▶ [Given request]
Pull each line containing "from" out of the data and copy it.

-- begin --

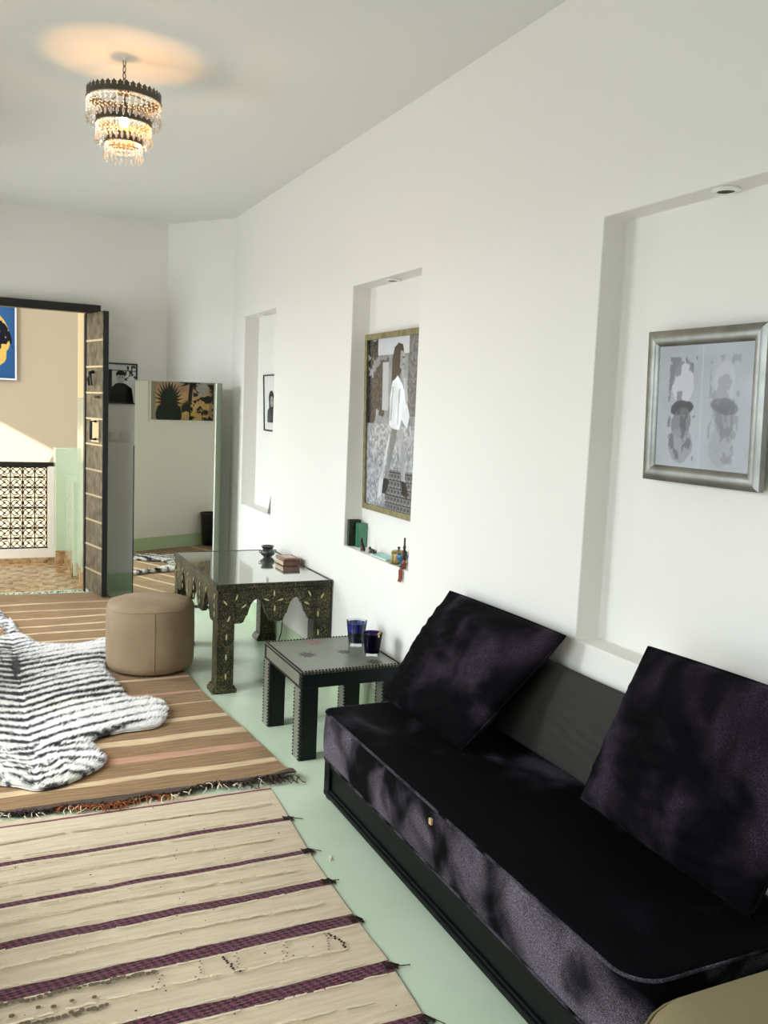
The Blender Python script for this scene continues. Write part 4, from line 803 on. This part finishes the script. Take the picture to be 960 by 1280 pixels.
def cat(x, y, s, lb, stand, face):
    t = thing('cat_figurine', (x, y, Z0), lb, 'figurine', 'black animal figurines in the niche'); b = MB(); fx = face
    P = lambda u, z, v=0: (x+v*s, y+fx*u*s, Z0+z*s)
    if stand: b.tube([P(-.35, .12), P(-.3, .35), P(-.05, .62), P(.1, .85), P(.12, .98)], [.14*s, .2*s, .17*s, .12*s, .08*s], 10); b.tube([P(.02, 1.0), P(.14, 1.02), P(.32, .96)], [.12*s, .13*s, .05*s], 10); b.tube([P(.05, .5), P(.08, .25), P(.1, .0)], [.08*s, .07*s, .07*s], 8); b.tube([P(-.42, .08), P(-.6, .1), P(-.75, .3)], [.06*s, .05*s, .03*s], 8); ears = [P(.0, 1.2, -.07), P(.0, 1.2, .07)]; base = P(.05, 1.06)
    else: b.tube([P(-.6, .22), P(-.3, .3), P(.2, .28), P(.5, .36)], [.12*s, .2*s, .2*s, .12*s], 10); b.tube([P(.42, .42), P(.6, .46), P(.78, .38)], [.12*s, .13*s, .05*s], 10); b.tube([P(.3, .12), P(.6, .06), P(.75, .05)], [.08*s, .06*s, .05*s], 8); b.tube([P(-.6, .2), P(-.85, .25), P(-.95, .5)], [.06*s, .05*s, .03*s], 8); ears = [P(.5, .66, -.07), P(.5, .66, .07)]; base = P(.53, .5)
    b.obj('body', M['black_frame'], t, True)
    for e in ears: MB().tube([(base[0]+(e[0]-x)*.6, base[1], base[2]), e], [.045*s, .006*s], 6).obj('ear', M['black_frame'], t, True)
cat(1.930, 4.395, .062, 'upright black animal figurine on the niche ledge beside the green book', True, 1); cat(1.945, 4.29, .058, 'crouching black animal figurine beside the upright one on the niche ledge', False, 1)
t = thing('flat_book', (1.95, 4.15, Z0), 'pale teal flat book lying on the ledge of the middle niche', 'book')
MB().box(1.918, 1.995, 4.06, 4.265, Z0, Z0+.002).obj('back_cover', M['pale_teal'], t); MB().box(1.921, 1.993, 4.063, 4.262, Z0+.002, Z0+.008).obj('page_block', M['yarn_cream'], t); MB().box(1.918, 1.995, 4.06, 4.265, Z0+.008, Z0+.010).obj('front_cover', M['pale_teal'], t)
t = thing('brass_dish', (1.957, 3.985, Z0), 'thin brass dish under the round brass box in the middle niche', 'dish'); MB().lathe([(0, 0), (.042, 0), (.048, .005), (.046, .006), (.040, .003), (0, .003)], (1.958, 3.995, Z0), 28).obj('dish', M['brass'], t, True)
c = (1.958, 3.995, Z0+.0035); t = thing('brass_box', c, 'round lidded brass box with a knob on the ledge of the middle niche', 'box')
MB().lathe([(0, 0), (.036, 0), (.037, .004), (.037, .048), (.033, .05), (0, .05)], c, 30).obj('box_body', M['brass'], t, True); ld = MB().lathe([(.0, .05), (.038, .05), (.039, .054), (.034, .062), (.012, .066), (0, .066)], c, 30).obj('lid', M['brass'], t, True); MB().lathe([(0, .066), (.005, .066), (.004, .071), (.008, .076), (.006, .082), (0, .083)], c, 14).obj('knob', M['dark_wood'], ld, True)
c = (1.940, 3.915, Z0); t = thing('blue_bowl', c, 'small glossy turquoise footed bowl at the near end of the niche ledge', 'bowl')
MB().lathe([(0, 0), (.020, 0), (.021, .004), (.008, .012), (.010, .020), (.026, .034), (.031, .048), (.029, .060), (.025, .060), (.025, .048), (.018, .036), (0, .030)], c, 28).obj('bowl', M['blue_glaze'], t, True); MB().tube([(c[0], c[1]+.028, c[2]+.045), (c[0], c[1]+.045, c[2]+.046), (c[0], c[1]+.055, c[2]+.050)], [.006, .005, .004], 8).obj('spout', M['blue_glaze'], t, True)
c = (1.923, 3.862, Z0); t = thing('turned_pipe', c, 'slim dark turned wooden pipe standing upright beside the turquoise bowl', 'pipe')
MB().lathe([(0, 0), (.012, 0), (.013, .004), (.006, .012), (.009, .03), (.012, .05), (.015, .075), (.012, .085), (.006, .09), (.008, .105), (.005, .115), (.0045, .15), (0, .152)], c, 16).obj('stem', M['dark_wood'], t, True)
t = thing('wooden_figure', (1.9, 3.83, Z0), 'red brown carved wooden figure hanging its legs over the niche ledge', 'figurine')
MB().tube([(1.918, 3.842, Z0+.012), (1.912, 3.84, Z0+.030), (1.914, 3.838, Z0+.046)], [.009, .010, .006], 10).obj('body', M['red_wood'], t, True)
for dy in (.008, -.008): MB().tube([(1.914, 3.843+dy, Z0+.012), (1.902, 3.84+dy, Z0+.009), (1.896, 3.84+dy, Z0-.006), (1.897, 3.842+dy, Z0-.045), (1.893, 3.845+dy, Z0-.062)], [.008, .008, .007, .006, .005], 8).obj('leg', M['red_wood'], t, True)
t = thing('black_block', (1.95, 6.08, Z0), 'small black upright wedge on the ledge of the farthest niche', 'ornament')
MB().prism([(6.115, Z0), (6.02, Z0), (6.02, Z0+.125), (6.05, Z0+.128)], lambda u, v, d: (d, u, v), 1.935, 1.965).obj('block', M['black_frame'], t, bevel=.003)
# scrap of yarn on the painted floor
tag(MB().tube([(1.15, 2.79, .003), (1.158, 2.80, .006), (1.162, 2.815, .004), (1.16, 2.825, .003)], .0025, 6).obj('yarn_scrap', M['yarn_cream'], None, True), 'tiny scrap of pale yarn lying on the mint floor', 'scrap')

# ---------------------------------------------------------------- chandelier
def chandelier():
    cx, cy = .617, 4.13; t = thing('chandelier', (cx, cy, HC), 'three tiered crystal chandelier with antique crown rings hanging from the ceiling', 'chandelier')
    MB().lathe([(0, 0), (.010, 0), (.009, -.006), (.004, -.012), (0, -.012)], (cx, cy, HC), 20).obj('ceiling_hook', M['white_edge'], t, True)
    lk = MB().tube([(.007*math.cos(a), 0, .016*math.sin(a)) for a in np.linspace(0, math.tau, 13)[:-1]], .0022, 5, True).mesh('chain_link', M['antique'], True)
    z = HC-.022; i = 0
    while z > 2.915: inst('chain_link', lk, t, (cx, cy, z), (0, 0, (math.pi/2) * (i % 2)+.6)); z -= .026; i += 1
    drop = MB(); drop.lathe([(0, .0), (.0052, -.006), (.0068, -.016), (.0045, -.028), (0, -.034)], (0, 0, 0), 6); dm = drop.mesh('crystal_drop', M['crystal'])
    leaf = [(-.5, 0), (-.42, .35), (-.5, .6), (-.2, .85), (0, 1.15), (.2, .85), (.5, .6), (.42, .35), (.5, 0)]
    tiers = [(.153, 2.868, .022, .020, 38, .105), (.114, 2.772, .020, .020, 30, .085), (.077, 2.694, .020, .018, 22, .075)]; beads = MB()
    for ti, (R_, zb, hb, hl, nl, dl) in enumerate(tiers):
        b = MB(); b.lathe([(R_, 0), (R_+.002, 0), (R_+.002, hb), (R_, hb), (R_, 0)], (cx, cy, zb), 60)
        for j in range(nl):
            a0 = j*math.tau/nl; wd = math.tau/nl*.92; b.prism([(a0+u*wd, zb+hb+v*hl) for u, v in leaf], lambda u, v, d: (cx+d*math.cos(u), cy+d*math.sin(u), v), R_, R_+.002)
        b.tube([(cx+(R_+.003)*math.cos(a), cy+(R_+.003)*math.sin(a), zb+.002) for a in np.linspace(0, math.tau, 41)[:-1]], .003, 5, True)
        for q in range(nl*3):
            a0 = q*math.tau/nl/3; beads.octa((cx+(R_-.004)*math.cos(a0), cy+(R_-.004)*math.sin(a0), zb-.005-.004*(q % 2)), .0045)
        b.obj('crown_ring', M['antique'], t)
        for j in range(nl):
            a0 = (j+.5)*math.tau/nl; px_, py_ = cx+(R_+.001)*math.cos(a0), cy+(R_+.001)*math.sin(a0); nb = int((dl-.035)/.012)
            for q in range(nb): beads.octa((px_, py_, zb-.006-q*.012), .0046)
            o = inst('crystal_drop', dm, t, (px_, py_, zb-.004-nb*.012), (0, 0, a0)); 
            R2 = tiers[ti+1][0] if ti < 2 else .03; z2 = tiers[ti+1][1]+.02 if ti < 2 else zb-.03
            for q in range(1, 6):
                f = q/6; rr = R_+(R2-R_)*f; zz = zb+(z2-zb)*f-.018*math.sin(math.pi*f); beads.octa((cx+rr*math.cos(a0), cy+rr*math.sin(a0), zz), .0042)
            if ti: 
                for q in range(3): beads.octa((cx+R_*math.cos(a0+.1*q), cy+R_*math.sin(a0+.1*q), zb+hb+.01+.012*q), .0042)
    beads.obj('bead_strand', M['crystal'], t, kind='stuff')
    for a in (0, 2.094, 4.189):
        MB().tube([(cx, cy, 2.912), (cx+.153*math.cos(a), cy+.153*math.sin(a), 2.872)], .003, 6).obj('spoke', M['antique'], t, True); MB().tube([(cx+.15*math.cos(a), cy+.15*math.sin(a), 2.87), (cx+.114*math.cos(a), cy+.114*math.sin(a), 2.79), (cx+.077*math.cos(a), cy+.077*math.sin(a), 2.71)], .0018, 5).obj('tier_rod', M['antique'], t, True)
    MB().lathe([(0, 0), (.03, 0), (.032, .008), (.012, .02), (0, .02)], (cx, cy, 2.90), 20).obj('hub', M['antique'], t, True); MB().lathe([(0, 0), (.013, 0), (.013, .05), (.006, .055), (.006, .09), (0, .09)], (cx, cy, 2.815), 14).obj('lamp_holder', M['antique'], t, True)
    MB().lathe([(0, 0), (.012, .003), (.02, .016), (.02, .028), (.012, .042), (.011, .05), (0, .05)], (cx, cy, 2.765), 16).obj('bulb', M['bulb'], t, True)
    return t
chandelier()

-- end --

▶ [Result for this exercise]
The Blender Python script for this scene continues. Write part 4, from line 803 on. This part finishes the script. Take the picture to be 960 by 1280 pixels.
    cx, cy = .617, 4.13; t = thing('chandelier', (cx, cy, HC), 'three tiered crystal chandelier with antique crown rings hanging from the ceiling', 'chandelier')